Jobless Rate Steady at 4.1% in February

            WASHINGTON (PAI)—The U.S. unemployment rate remained at 4.1 percent in February, the fifth straight month it hasn’t budged. Businesses claimed to create a net of 287,000 new jobs last month, while governments added another 26,000, a separate Bureau of Labor Statistics survey said. All the added government jobs were in local schools.

            But while the number of jobs grew, so did the number of jobless, by 22,000, to 6.71 million, BLS added. And what seemed to be a start of workers’ pay rising as the job market tightened, wasn’t, added Economic Policy Institute analyst Elise Gould.

            “Nominal hourly wage growth remains relatively disappointing at 2.6 percent year-over-year, so we clearly have a ways to go before reaching the 3.5 percent wage growth — at a minimum — that would be consistent with” both government inflation targets and productivity.

            In short, workers are still producing more than employers are willing to pay them for.

 

            “It’s important to remember that wage growth doesn’t need to simply hit 3.5 percent in a given month to declare the job is done.
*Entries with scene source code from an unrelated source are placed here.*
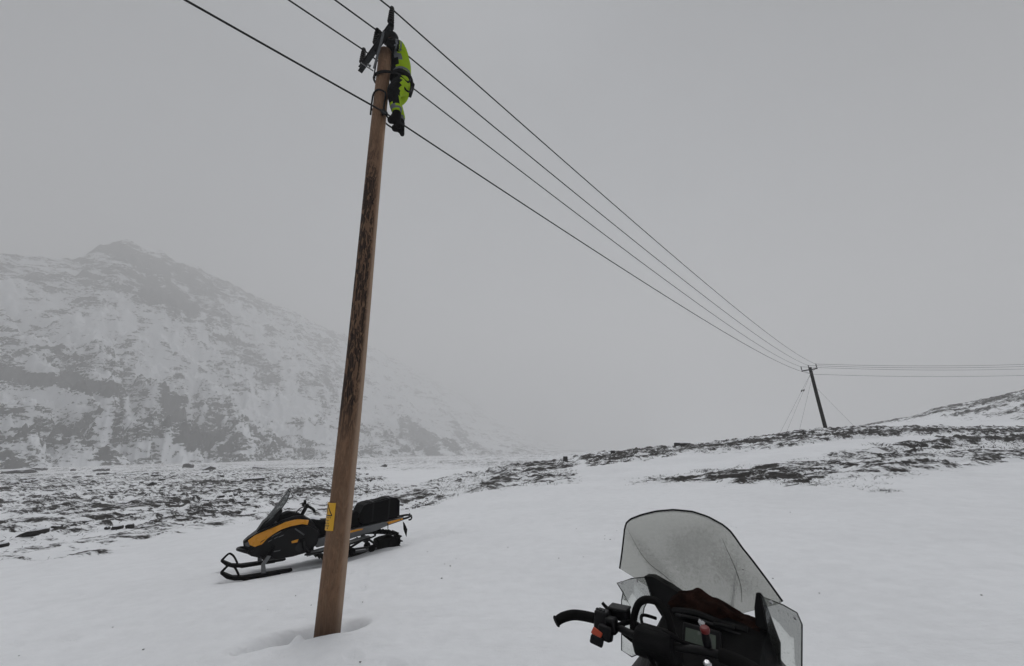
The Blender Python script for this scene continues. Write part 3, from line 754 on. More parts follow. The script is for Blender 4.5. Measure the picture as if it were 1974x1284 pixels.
# helmet, gloves, belt, strap, pouch
skin_obj('hood', [[(.165, .02, 7.70, .128), (.118, .02, 7.79, .10), (.075, .02, 7.88, .108), (.05, .02, 7.97, .096)]], M_DKCLOTH, who, (), 2)
h = MB(); hc = W(.035, .02, 8.0)-who.location
h.lathe([(.118, 0), (.116, .03), (.102, .07), (.07, .105), (.03, .12), (.004, .123)], hc, (-.25, -.1, 1), 18); h.lathe([(.135, -.008), (.137, .004), (.117, .008)], hc, (-.25, -.1, 1), 18)
h.build('helmet', M_HELM, who)
for q, sgn in ((aNear, -1), (aFar, 1)):
    w = q[4]; p = q[5]; ch = [[(w[0]+.03, w[1]-.005, w[2]-.05, .040), (w[0], w[1], w[2], .038), ((w[0]+p[0])/2, (w[1]+p[1])/2, (w[2]+p[2])/2, .040), (*p[:3], .034)]]; lk = []
    for k in range(5):
        if k < 4:
            o = (k-1.5)*.019; L = (.050, .060, .056, .044)[k]
            b0 = (p[0]-.005, p[1]+o, p[2]+.012, .0105); ch.append([b0, (p[0]-.03, p[1]+o*1.1, p[2]+.02+L*.25, .010), (p[0]-.03-L*.5, p[1]+o*1.1, p[2]+.005+L*.1, .009), (p[0]-.025-L*.5, p[1]+o, p[2]-.03, .0085)])
        else: ch.append([(w[0]-.01, w[1]-sgn*.02, w[2]+.02, .012), (w[0]-.04, w[1]-sgn*.05, w[2]+.015, .011), (w[0]-.065, w[1]-sgn*.05, w[2]-.0, .010)])
    base = 4; lk = [(3 if k < 4 else 2, 4+4*k) for k in range(5)]
    skin_obj('glove', ch, M_BLACKMATT, who, lk, 1)
m = MB()
ring = lambda rx, ry, cx, z, tilt, n=28: [W(cx+rx*math.cos(2*PI*k/n), ry*math.sin(2*PI*k/n), z+tilt*math.cos(2*PI*k/n))-who.location for k in range(n)]
m.tube(ring(.148, .158, .262, 7.19, .0), .032, 8, closed=True, flat=1.3); m.build('tool_belt', M_STRAP, who, label='black tool belt')
m = MB(); m.tube(ring(.25, .165, .110, 7.10, .03), .016, 8, closed=True, flat=1.5); m.build('pole_strap', M_STRAP, who)
m = MB(); m.tube([W(.39, -.10, 7.17)-who.location, W(.34, -.19, 6.98)-who.location, W(.23, -.20, 7.04)-who.location, W(.20, -.15, 7.12)-who.location], .014, 6, smooth=5)
m.tube([W(.42, -.03, 7.16)-who.location, W(.40, -.13, 6.90)-who.location, W(.33, -.185, 6.82)-who.location, W(.22, -.20, 6.98)-who.location], .014, 6, smooth=5); m.build('harness', M_STRAP, who)
m = MB(); c = W(.41, -.02, 7.04)-who.location
m.box(c, (.07, .12, .19), (0, .18, math.atan2(RT.y, RT.x))); m.box(c+Vector((0, 0, .09)), (.08, .13, .03), (0, .18, math.atan2(RT.y, RT.x))); m.build('pouch', M_STRAP, who, bevel=.012)
m = MB(); m.tube([W(-.115, -.09, 7.42)-who.location, W(-.13, -.08, 7.2)-who.location, W(-.135, -.07, 7.05)-who.location, W(-.12, -.08, 6.98)-who.location], .010, 6, smooth=4); m.build('lanyard', M_STRAP, who)
# ---------------------------------------------------------------- the yellow and black snowmobile
M_YELLOW = simple('orange_yellow_paint', (.70, .29, .010), .30, 0, .10, 6)
M_GREY = simple('grey_painted_metal', (.135, .14, .145), .5, .2, .2, 9, .2)
M_LAMP = simple('lamp_lens', (.10, .10, .11), .15, 0, .1, 5)
M_SNOWY = simple('snow_crust', (.78, .80, .84), .8, 0, .06, 12, .6)
def glass_mat(name, tint, dirt, frost=.0, dens=(0, 1)):
    t = NT(name); tr = t.add('ShaderNodeBsdfTransparent'); tr.inputs[0].default_value = (*tint, 1)
    gl = t.add('ShaderNodeBsdfGlossy'); gl.inputs['Roughness'].default_value = .12; gl.inputs['Color'].default_value = (.8, .82, .85, 1)
    fr = t.add('ShaderNodeFresnel'); fr.inputs[0].default_value = 1.45
    m1 = t.add('ShaderNodeMixShader'); t.l.new(t.math('MULTIPLY', fr.outputs[0], .45), m1.inputs[0]); t.l.new(tr.outputs[0], m1.inputs[1]); t.l.new(gl.outputs[0], m1.inputs[2])
    df = t.add('ShaderNodeBsdfDiffuse'); v = t.coords()
    dc = t.ramp(t.noise(v, 60, 3, .6), [(.35, tuple(q*.5 for q in dirt)), (.65, dirt)]); t.l.new(dc, df.inputs[0])
    m2 = t.add('ShaderNodeMixShader'); t.l.new(m1.outputs[0], m2.inputs[1]); t.l.new(df.outputs[0], m2.inputs[2])
    return t, v, m2, m1
t, v, m2, _ = glass_mat('smoked_windshield', (.66, .67, .66), (.20, .20, .20))
t.l.new(t.maprange(t.noise(v, 30, 5, .7), .5, .72, .10, .65), m2.inputs[0]); t.l.new(m2.outputs[0], t.out.inputs[0]); M_SMOKE = t.m

SLED_O = Vector((-2.363, 8.29, -.14)); SLED_RZ = math.radians(-144)
S = empty('snowmobile', SLED_O, SLED_RZ, 'yellow and black snowmobile parked on the snow behind the wooden pole', 'snowmobile')
def both(fn):
    for sg in (1, -1): fn(sg)
# tunnel
tun = MB(); tun.hull([(-.05, .545, .195), (.3, .515, .20), (.75, .465, .20), (1.3, .40, .20), (1.55, .36, .19), (1.45, .24, .19), (1.15, .27, .20), (.99, .285, .20), (.70, .345, .20), (.48, .375, .20), (.25, .44, .20), (-.06, .50, .195)])
tun.build('tunnel', M_GREY, S, bevel=.006)
def strip(sg):
    m = MB(); m.slab([(1.05, .425), (.78, .452), (.70, .445), (.72, .425), (1.0, .392)], sg*.200, sg*.206); m.build('decal_stripe', M_YELLOW, S)
    m = MB(); m.slab([(.27, .505), (-.03, .54), (-.04, .515), (.24, .462)], sg*.200, sg*.207); m.build('reflector_stripe', M_YELLOW, S)
    b = MB(); b.slab([(1.62, .165), (1.35, .20), (.62, .295), (.60, .325), (1.35, .235), (1.60, .20)], sg*.20, sg*.40); b.build('running_board', M_GREY, S, bevel=.004)
    b = MB(); b.tube([(1.66, sg*.40, .20), (1.35, sg*.415, .215), (.60, sg*.40, .315), (.52, sg*.30, .35)], .016, 8, smooth=4); b.build('board_rail', M_BLACK, S)
    k = MB(); k.tube([(1.55, sg*.30, .17), (1.66, sg*.34, .30), (1.70, sg*.34, .42)], .03, 8, smooth=4); k.build('toe_guard', M_BLACK, S)
both(strip)
# track belt with lugs
path = []
def arc(cx, cz, r, a0, a1, n):
    return [(cx+r*math.cos(math.radians(a0+(a1-a0)*i/n)), cz+r*math.sin(math.radians(a0+(a1-a0)*i/n))) for i in range(n+1)]
path += [(x, .012) for x in np.linspace(1.18, .12, 12)]
path += arc(.10, .135, .125, 268, 80, 12)[1:]
path += [(.28, .30), (.46, .33), (.62, .345), (.9, .32), (1.2, .30)]
path += arc(1.40, .235, .10, 100, -60, 9)
def track(root, y0=.185, rows=50, lug=.052):
    P = [Vector((x, 0, z)) for x, z in path]; P.append(P[0].copy()); L = [0]
    for i in range(1, len(P)): L.append(L[-1]+(P[i]-P[i-1]).length)
    def at(s):
        s = s % L[-1]
        for i in range(1, len(P)):
            if s <= L[i]:
                return P[i-1].lerp(P[i], (s-L[i-1])/max(1e-9, L[i]-L[i-1])), (P[i]-P[i-1]).normalized()
        return P[-1], (P[-1]-P[-2]).normalized()
    n = 130; outer = []; inner = []
    for k in range(n):
        p, d = at(L[-1]*k/n); nv = Vector((d.z, 0, -d.x))*-1
        outer.append(p+nv*.006); inner.append(p-nv*.006)
    m = MB(); vs = []
    for k in range(n): vs += [(outer[k].x, y0, outer[k].z), (outer[k].x, -y0, outer[k].z), (inner[k].x, y0, inner[k].z), (inner[k].x, -y0, inner[k].z)]
    fs = []
    for k in range(n):
        a = 4*k; b = 4*((k+1) % n); fs += [(a, a+1, b+1, b), (a+2, b+2, b+3, a+3), (a, b, b+2, a+2), (a+1, a+3, b+3, b+1)]
    m.add(vs, fs); tb = m.build('track', M_RUBBER, root)
    lg = MB(); rr = random.Random(3)
    for k in range(rows):
        p, d = at(L[-1]*k/rows); cx, cz = .75, .18
        nv = Vector((d.z, 0, -d.x)); c = Vector((.74, 0, .18)); nv = nv if (p-c).dot(nv) > 0 else -nv
        if nv.z < -.6 and p.x < 1.25: h = lug*.6
        else: h = lug
        ang = math.atan2(nv.x, nv.z)
        for yy, w in ((-.13, .09), (0, .11), (.13, .09)):
            lg.box(p+nv*(h*.5)+Vector((0, yy, 0)), (.016, w, h), (0, ang, 0))
    o = lg.build('track_lugs', M_RUBBER, tb, smooth=False); o['kind'] = 'stuff'
track(S)
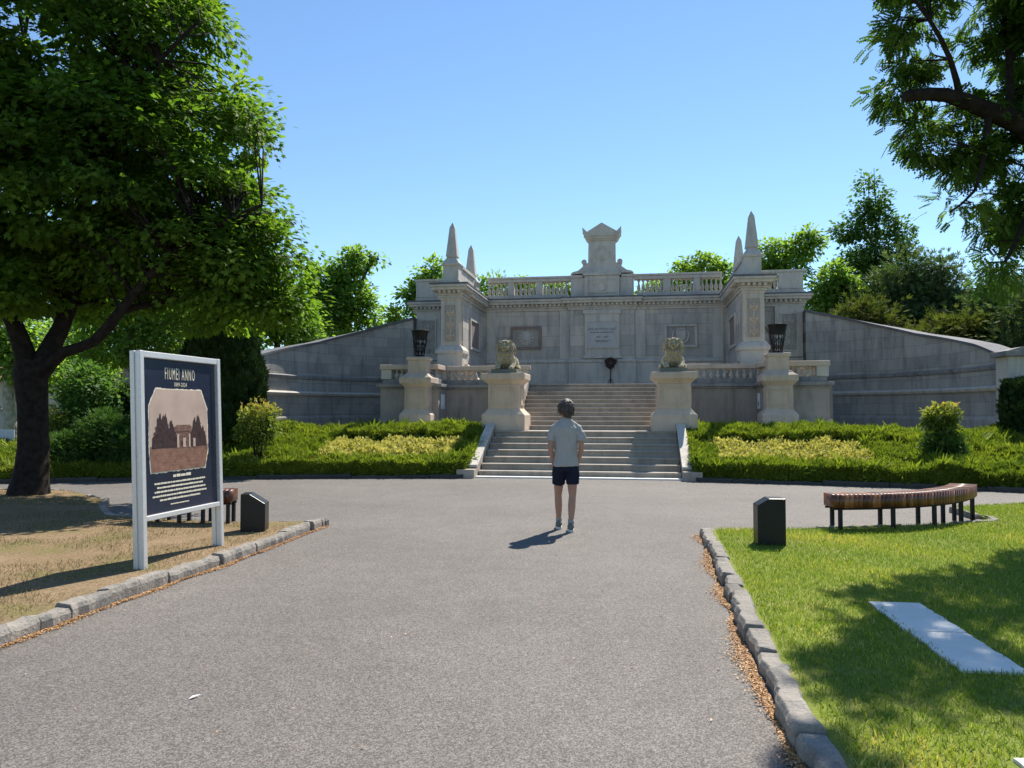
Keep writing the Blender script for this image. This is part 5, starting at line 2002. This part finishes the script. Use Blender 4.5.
lobes = [L(903, 78, D1, 20, 18, .4), L(900, 40, D1 - .3, 16, 24, .4), L(915, 10, D1 - .4, 28, 16, .4), L(930, 125, D1, 18, 22, .4), L(945, 205, D1 - .3, 24, 10, .4), L(905, 88, D1, 24, 18, .4), L(925, 70, D1, 22, 16, .4), L(900, 45, D1 - .3, 18, 28, .4), L(925, 12, D1 - .4, 36, 20, .5), L(985, 32, D1, 30, 24, .5), L(1010, 55, D1, 28, 22, .5),
         L(925, 128, D1 - .1, 18, 26, .4), L(948, 138, D1 - .1, 22, 24, .4), L(975, 120, D1, 34, 22, .5), L(965, 165, D1 - .2, 26, 16, .4), L(1000, 160, D1, 34, 34, .6), L(950, 210, D1 - .3, 26, 10, .4),
         L(985, 205, D1 - .2, 30, 18, .5), L(1015, 215, D1 - .1, 26, 36, .6), L(1000, 262, D1 - .2, 24, 26, .5), L(1045, 150, D1, 50, 90, 1.0), L(1050, 20, D1, 60, 60, 1.0), L(1020, 95, D1, 30, 24, .6),
         L(915, -42, D1 - .6, 46, 24, .7), L(985, -80, D1 - .7, 60, 30, 1.0), L(1055, -55, D1 - .5, 50, 40, 1.0), L(1010, -30, D1 - .3, 50, 40, .9), L(872, -128, 9.2, 28, 14, .35), 
         (Vector((7.6, 8.6, 7.4)), (1.3, 1.2, .9)), (Vector((9.2, 10.4, 8.2)), (2.0, 1.8, 1.4)), (Vector((9.2, 11.2, 5.0)), (1.2, 1.2, 1.2)), (Vector((7.8, 7.6, 6.2)), (.9, .9, .7))]
tree('pagoda_tree', 'tall pinnate leaved tree whose cut branch reaches in from the upper right', None, (tx, 10.6, 0.085), limbs, lobes, 500, 44, .25, .165, T_pinnate(), M['leaf_pagoda'], M['bark'], lo=.2, flat=.7, droop=.4, twig=.008)


def bg_tree(label, bpx, D, topy, lobes, nclump, per, cs, ls, mat, bark='bark', name='broadleaf_tree', tmpl=None, tr=.2, group='trees beyond the memorial wall', lo=.3, flat=.7, droop=.2, cat='tree', twig=.02, extra=None):
    b = P(bpx, 411, D)
    base = (b.x, D, 0.0)
    lb = [L(*q) if len(q) > 3 else q for q in lobes]
    top = P(bpx, topy, D)
    limbs = [[(b.x, D, -.1, tr * 1.25), (b.x + .05, D, 1.0, tr), (b.x, D, (top.z) * .45, tr * .8), ((b.x + top.x) / 2 + .15, D, top.z * .75, tr * .5), (top.x, D, top.z, tr * .12)]]
    for c, r in lb:
        z = min(top.z * .8, max(1.2, c.z - 1.6 * abs(c.x - b.x) - .8))
        limbs.append([(b.x, D, z, tr * .4), ((b.x + c.x) / 2, (D + c.y) / 2, z + (c.z - z) * .4, tr * .3), (c.x, c.y, c.z, tr * .15)])
    if extra: limbs += extra
    return tree(name, label, group, base, limbs, lb, nclump, per, cs, ls, tmpl or T_quad(), M[mat], M[bark], lo=lo, flat=flat, droop=droop, twig=twig, cat=cat)


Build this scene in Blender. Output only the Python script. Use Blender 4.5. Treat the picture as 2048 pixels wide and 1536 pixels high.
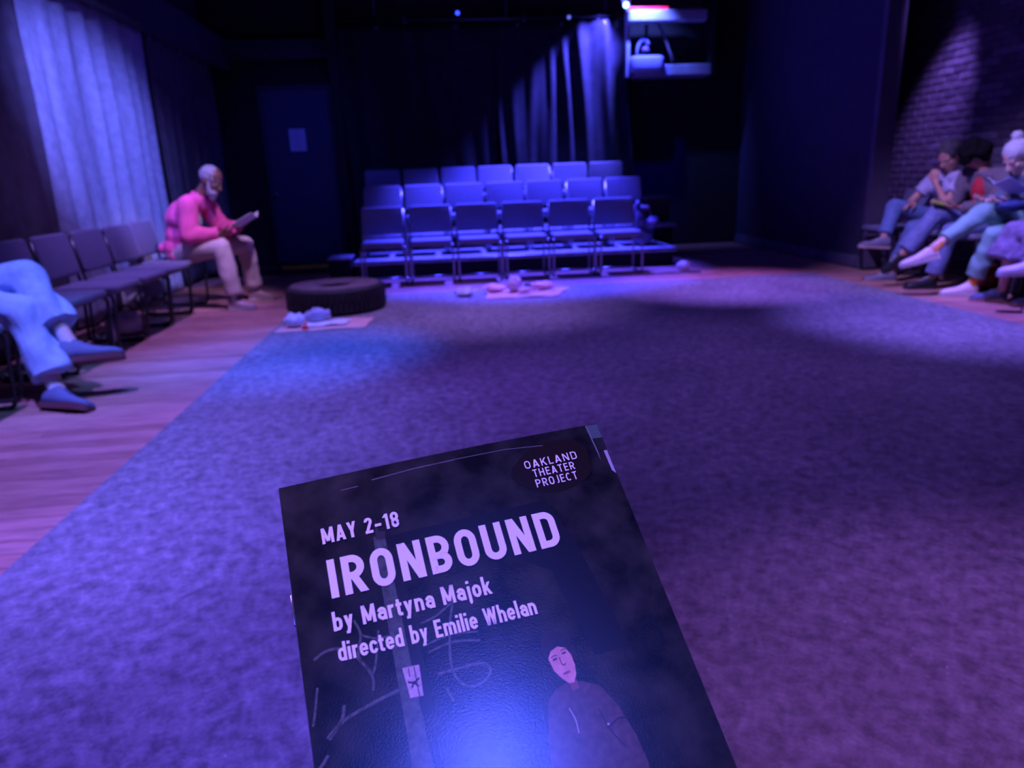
import bpy, math, random
import numpy as np
from mathutils import Vector, Matrix
random.seed(7)
rng = np.random.default_rng(7)
PI = math.pi
for o in list(bpy.data.objects):
    bpy.data.objects.remove(o, do_unlink=True)
scene = bpy.context.scene
COL = scene.collection

# ------------------------------------------------------------------ camera
CAM_H = 1.10
cam_d = bpy.data.cameras.new('camera')
cam = bpy.data.objects.new('camera', cam_d)
COL.objects.link(cam)
scene.camera = cam
_r = Vector((0.99461579, -0.09700544, -0.03646053))
_u = Vector((0.06197897, 0.27484876, 0.95948776))
_f = Vector((0.0830544, 0.95658147, -0.27938121))
cam.matrix_world = Matrix(((_r.x, _u.x, -_f.x, 0), (_r.y, _u.y, -_f.y, 0), (_r.z, _u.z, -_f.z, CAM_H), (0, 0, 0, 1)))
cam_d.sensor_width = 36
cam_d.lens = 1420 * 36 / 2048
cam_d.clip_start = 0.02
cam_d.clip_end = 60
cam_d.dof.use_dof = True
cam_d.dof.focus_distance = 0.34
cam_d.dof.aperture_fstop = 12.5

# ------------------------------------------------------------------ world, lights, exposure
scene.view_settings.view_transform = 'Standard'
scene.view_settings.look = 'None'
scene.view_settings.gamma = 1
scene.view_settings.exposure = 0.0
scene.view_settings.use_curve_mapping = False
w = bpy.data.worlds.new('world')
scene.world = w
w.use_nodes = True
w.node_tree.nodes['Background'].inputs[0].default_value = (0.05, 0.04, 0.35, 1)
w.node_tree.nodes['Background'].inputs[1].default_value = 0.0

def spot(loc, tgt, col, power, angle, blend=0.8, radius=0.08, spec=1.0):
    d = bpy.data.lights.new('stage_spot', 'SPOT')
    d.color = col
    d.energy = power
    d.spot_size = math.radians(angle)
    d.spot_blend = blend
    d.shadow_soft_size = radius
    d.specular_factor = spec
    o = bpy.data.objects.new('stage_spot', d)
    COL.objects.link(o)
    o.location = loc
    o.rotation_euler = (Vector(tgt) - Vector(loc)).to_track_quat('-Z', 'Y').to_euler()
    return o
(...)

It needs to exceed 3.5 percent for a substantial amount of time for workers to begin to claw back losses in the labor share of income they’ve felt during and since the Great Recession,” Gould said.

            The crash only made a bad situation, the yawning wage chasm between the races and between the rich and the rest of us, worse, Gould noted.

            “Black-white wage gaps have widened over the last 17 years and the bottom 50 percent of college-degreed workers have lower wages today than in 2000,” she warned. And BLS numbers also show, still, that one of every 12 workers (8.2 percent) are jobless, working part-time when they really want full-time jobs or so discouraged they’ve stopped seeking work.

            Construction firms claimed to add 61,000 jobs, rising to 7.17 million in February. Sixty percent of those added jobs were at specialty trade contractors. But 732,000 construction workers (7.8 percent) were jobless, a figure union leaders say understates unemployment in their industry.

            Factories claimed to add 31,000 jobs, to 12.61 million. The biggest gains were reported in cars (+6,200 jobs), fabricated metal products (+5,900) and machinery (+5,600). There were 555,000 jobless construction workers (3.6 percent).

            By comparison, the lowest-paying service sectors added many more jobs in February. They were led by retail trade (+50,000 jobs), where clothing stores and retail clubs led the way.

            Just behind were temps (+26,500) and health care (+18,500). Health care is 77 percent female and retail trade is 50-50.